By Editor-in-chief Joan Hamilton

To fuel passion for what we are trying to save, organizations like ours should require their workers to spend two weeks in the wilderness every year, says conservationist Dave Foreman. Such sojourns could help nurture the heart of a movement that at times gets too wrapped up in heady theories and hard work.

Fortunately, Sierra needs no such forced wilderness marches. Our staff venture out-of-doors on their own initiative. In fact, when it was time to plan and research the 1998 "Wild Journeys" issue, it was hard to keep them at home. Even senior editor Reed McManus, who coordinates the work of others in this issue every year, succumbed to wanderlust, tossed his notebook into a dry-bag, and headed down a wild British Columbia river.

"It might just be a vacation," McManus warned before he left, leery of promising insight or epiphany on what might be an uneventful trip. He surprised himself midway through the journey, however, when he realized that he was learning how to see nature in new ways, aided by a plant list and a journal. Others on the trip, including wildlife artist Robert Bateman and photographer Art Wolfe, used sketch pens and cameras—all standard tools for developing a deeper kinship with nature.

The allure of Canada's magnificent wilds also tempted senior editor Paul Rauber. He eschewed plants (there weren't any!) to ponder how humans and other mammals adapt to the year-round rigors of Baffin Island in the Canadian Arctic.

Writer/editor B. J. Bergman, who spent two weeks in the Grand Canyon for a story last issue, had the shortest but arguably the scariest assignment for March/April—venturing into a crowded California shopping mall to check out a $9.95 "wilderness experience."

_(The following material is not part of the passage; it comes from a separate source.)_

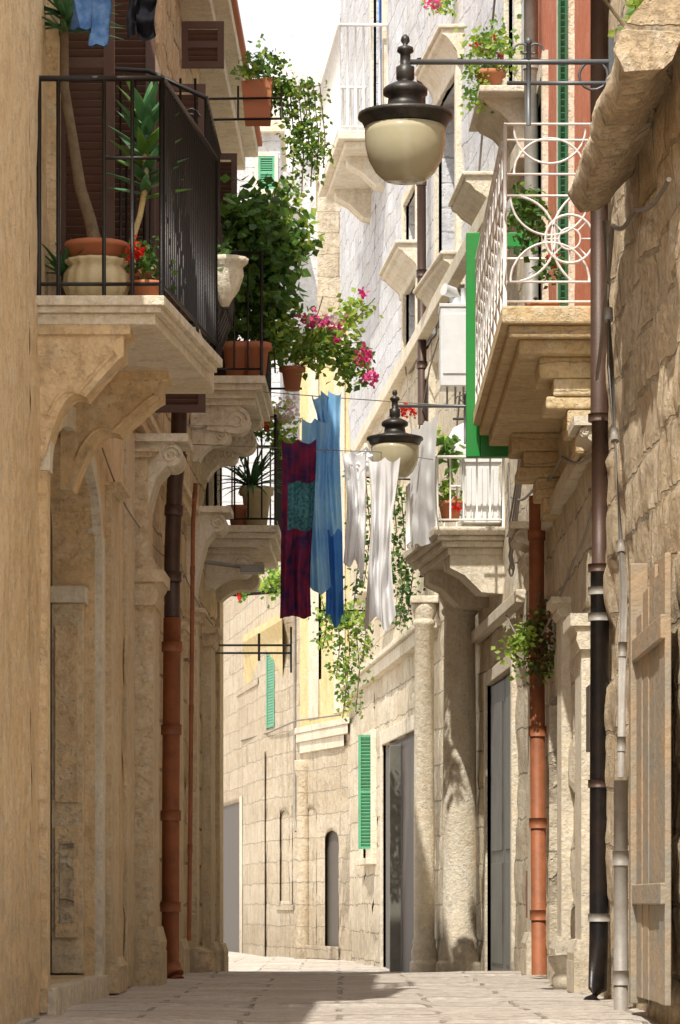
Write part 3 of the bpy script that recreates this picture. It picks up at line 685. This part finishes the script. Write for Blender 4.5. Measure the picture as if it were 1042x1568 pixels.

If it sounds as if we may have had too much fun putting out this issue, keep in mind these words from author Edward Abbey: "Devoted though we must be to the conservation cause, I do not believe that any of us should give it all of our time or effort or heart. Let us save at least part of our lives for enjoyment of this wonderful world which still exists. Leave your dens, abandon your cars, and walk out into the mountains, the deserts, the forests, the seashores. Those treasures still belong to all of us. Enjoy them to the full, stretch your legs, enliven your hearts—and we will outlive the greedy swine who want to destroy it all."